Council chief executive offers to meet baby ashes families
A report published on Monday revealed infants had been cremated with adults in Aberdeen.
The chief executive of Aberdeen City Council has offered to meet families affected by the baby ashes scandal.
Angela Scott said she would apologise personally to the parents of children cremated in Aberdeen.
A report published on Monday revealed babies had been cremated with adults at the city's crematorium, a practice its authors called "unethical and abhorrent".
It criticised an earlier inquiry by Aberdeen City Council which failed to uncover evidence of wrongdoing and said staff had lied to investigators during a review by Lord Bonomy.
The National Cremation Investigation also raised fresh concerns about crematoriums in Glasgow, Dunfermline and Kirkcaldy.
At a full council meeting on Wednesday, Ms Scott told councillors: "The findings of this important investigation are being fully and urgently addressed.
"We must never forget the impact there has been on families by past actions at the crematorium."
She added: "Our processes and procedures have been comprehensively overhauled. These same failures will not occur again."
Ms Scott said she would present evidence to the council in August that changes have been made at Aberdeen Crematorium.
Earlier this week, Gillian McDermott, whose daughter Eve was cremated there, said: "We were informed that Eve had been cremated by herself but because staff believed there would be no ashes, they didn't check afterwards.
"Eve's ashes will probably have been mixed in among the ashes of the adult who was cremated after her."

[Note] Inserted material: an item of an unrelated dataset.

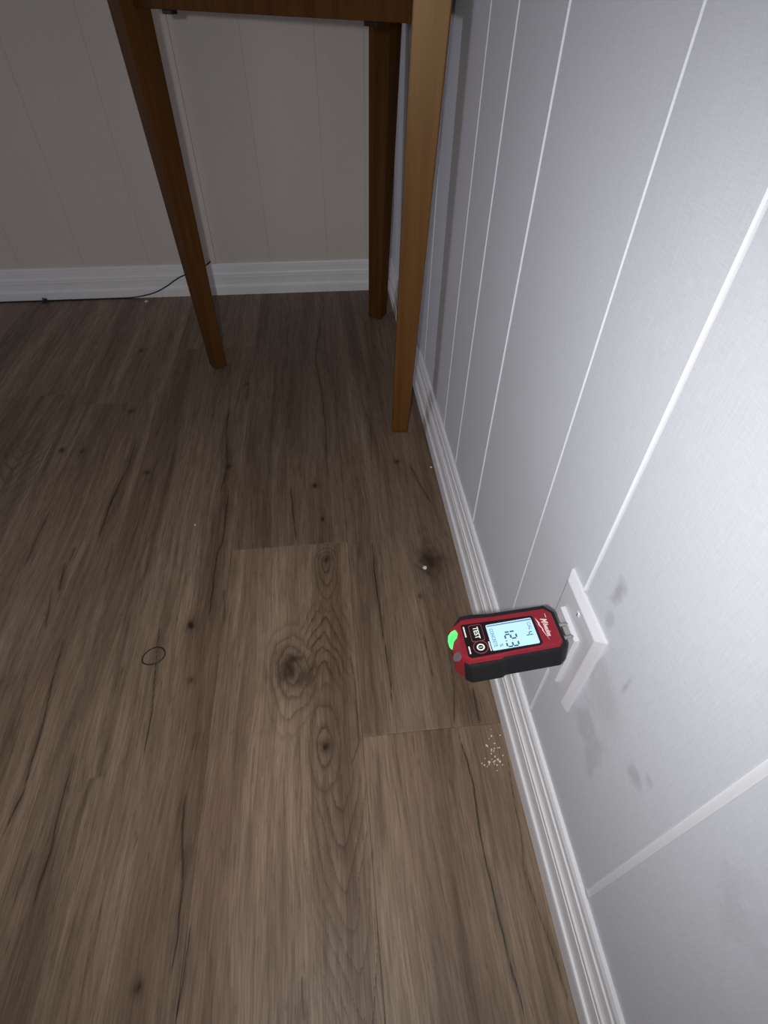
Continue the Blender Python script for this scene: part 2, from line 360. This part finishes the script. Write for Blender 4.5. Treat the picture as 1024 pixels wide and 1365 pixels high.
def figure(x, y, seed, own):
    jx = fbm(x * 40, y * 55, 11) * .0022 + fbm(x * 5, y * 14, 12) * .004
    crack = np.zeros_like(x)
    for wd, s, pts in CR:
        if max(p[0] for p in pts) < x.min() - .02 or min(p[0] for p in pts) > x.max() + .02: continue
        d, t, L = segdist(x + jx, y, pts)
        e = np.clip(t * 7 + .0, 0, 1) * np.clip((1 - t) * 7, 0, 1) * (t > 0) * (t < 1)
        wv = wd * .00065 * (.55 + 1.1 * vnoise(x * 0 + 3.3 * wd, y * 45, 5)) * (.35 + .65 * e)
        crack = np.maximum(crack, s * np.minimum(1, e * 2.5) * np.exp(-(d / wv) ** 2))
        crack = np.maximum(crack, .28 * s * e * np.exp(-(d / (wv * 5)) ** 2))
    blot = np.zeros_like(x)
    for wd, s, pts in BD:
        d, t, L = segdist(x + jx * 2, y, pts)
        e = np.clip(t * 5, 0, 1) * np.clip((1 - t) * 5, 0, 1)
        blot = np.maximum(blot, s * e * np.exp(-(d / (wd * .001)) ** 2) * (.55 + .9 * vnoise(x * 160, y * 9, 21)))
    for kx, ky, r, s in KN:
        r = r * .001
        d = np.sqrt(((x - kx) / r) ** 2 + ((y - ky) / (r * 1.25)) ** 2) + fbm(x * 130, y * 90, 31) * 1.3
        blot = np.maximum(blot, s * np.exp(-np.clip(d, 0, 9) ** 2 * 1.15))
        crack = np.maximum(crack, .85 * s * np.exp(-(d / .35) ** 2) if r < .012 else .55 * s * np.exp(-(d / .4) ** 2))
    # growth-ring figure: iso-lines of a height field bent round the knots
    wob = fbm(x * 26, y * 12, 41) * .045 + fbm(x * 170, y * 60, 42) * .018
    ring = np.zeros_like(x)
    def rings(gf, period, mask, k=4):
        s = gf / period; s = s - np.floor(s)
        return mask * np.maximum(s ** k, .25 * (1 - s) ** 8)
    if own == 'cathedral':
        cx = -.208 + .02 * (y < .12) * (.12 - y) / .1 + fbm(y * 6, y * 0, 43) * .02
        dx = np.abs(x - cx)
        gf = y - 2.6 * np.sqrt(dx ** 2 + .004 ** 2) - 34 * dx ** 2 + fbm(x * 22, y * 11, 44) * .035 + fbm(x * 230, y * 30, 45) * .012
        top = np.clip((y - .30) / .06, 0, 1)
        m1 = np.exp(-(dx / .040) ** 4) * np.clip((.24 - y) / .05, 0, 1) * (.6 + .6 * vnoise(x * 60, y * 14, 47))
        ring = np.maximum(ring, np.maximum(rings(gf, .034, m1, 6), rings(gf, .034, m1 * .5, 1.5)))
        # closed loops round the far small knot, reaching towards the big one
        d2 = np.sqrt(((x + .212) / .42) ** 2 + (np.where(y > .528, (y - .528) * 1.6, (y - .528) * .55)) ** 2) + wob * .25
        ring = np.maximum(ring, rings(-d2, .0125, np.clip(1 - d2 / .055, 0, 1) ** .4 * 1.2, 4))
        d3 = np.sqrt(((x + .222) / .55) ** 2 + ((y - .25) * .7) ** 2) + wob * .3
        ring = np.maximum(ring, rings(-d3, .017, np.clip(1 - d3 / .05, 0, 1) ** .5 * 1.2, 4))
        d4 = np.sqrt(((x + .262) / .75) ** 2 + ((y - .35) * .62) ** 2) + wob * .45
        ring = np.maximum(ring, rings(-d4, .012, np.clip(1 - d4 / .060, 0, 1) ** .6 * 1.0, 3))
        g5 = y * .55 + 1.25 * np.sqrt((x + .218) ** 2 + .007 ** 2) + wob * .5 + fbm(x * 35, y * 18, 46) * .02
        m5 = np.exp(-((x + .218) / .034) ** 4) * np.clip((y - .31) / .03, 0, 1) * np.clip((.46 - y) / .03, 0, 1)
        ring = np.maximum(ring, rings(g5, .0135, m5 * 1.1, 4))
    if own == 'left':
        dx = np.abs(x + .752 + .02 * fbm(y * 7, y * 0, 51))
        gf = -y + 1.5 * dx + 12 * dx ** 2 + wob
        ring = np.maximum(ring, rings(gf, .030, np.exp(-(dx / .05) ** 4) * np.clip(1 - np.abs(y - .79) / .13, 0, 1) * .8, 4))
    if own == 'right':
        d = np.sqrt(((x + .056) / .55) ** 2 + ((y - .508) * .6) ** 2) + wob * .5
        ring = np.maximum(ring, rings(-d, .018, np.clip(1 - d / .07, 0, 1) * .6, 3))
    # straight grain everywhere else
    sg = x / .016 + fbm(x * 9 + seed * 3.7, y * 1.7, 61 + seed) * 5 + fbm(x * 60, y * 6 + seed, 71) * 1.2
    ring = np.maximum(ring, rings(sg, 1.0, .34 * vnoise(x * 25 + seed, y * 2.1, 81 + seed), 3))
    return np.clip(crack, 0, 1), np.clip(ring, 0, 1), np.clip(blot, 0, 1)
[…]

The National Cremation Investigation began following the revelation that staff at Mortonhall in Edinburgh had secretly been burying the ashes of babies for decades.
The review, led by former lord advocate Dame Elish Angiolini, examined 200 cases at 14 crematoriums.
Dame Elish's report said: "The truth is that ashes would have been recoverable if any care or interest had been shown in recovering the ashes. Instead, the reality was one of years of malpractice unnoticed by senior management.
"There was, quite simply, no interest in recovering ashes from foetuses and babies and no effort put into attempting to do so."
It found evidence that joint cremations may have happened when staff were trying to get home from work earlier.
An operator was asked in what circumstances an infant's coffin would be cremated alongside an adult's and answered: "I suppose it would just be for example if you were working late. It probably meant the difference in finishing at 7pm as opposed to 8pm."
Parents were wrongly told no remains were left when babies under 18 months old were cremated.
Dame Elish called this claim "extraordinary" and "inexplicable".
Aberdeen City Council said in May 2014 that all ashes from cremated children were being recovered.
But Dame Elish's report says that in early 2015 staff at the crematorium had "not been briefed at all to allow them to have an accurate understanding of the physiology of the bones of foetuses, stillborn babies and infants".
A dedicated phone line has been set up to address any concerns or enquiries arising from the National Cremation Investigation report on 01224 522 255.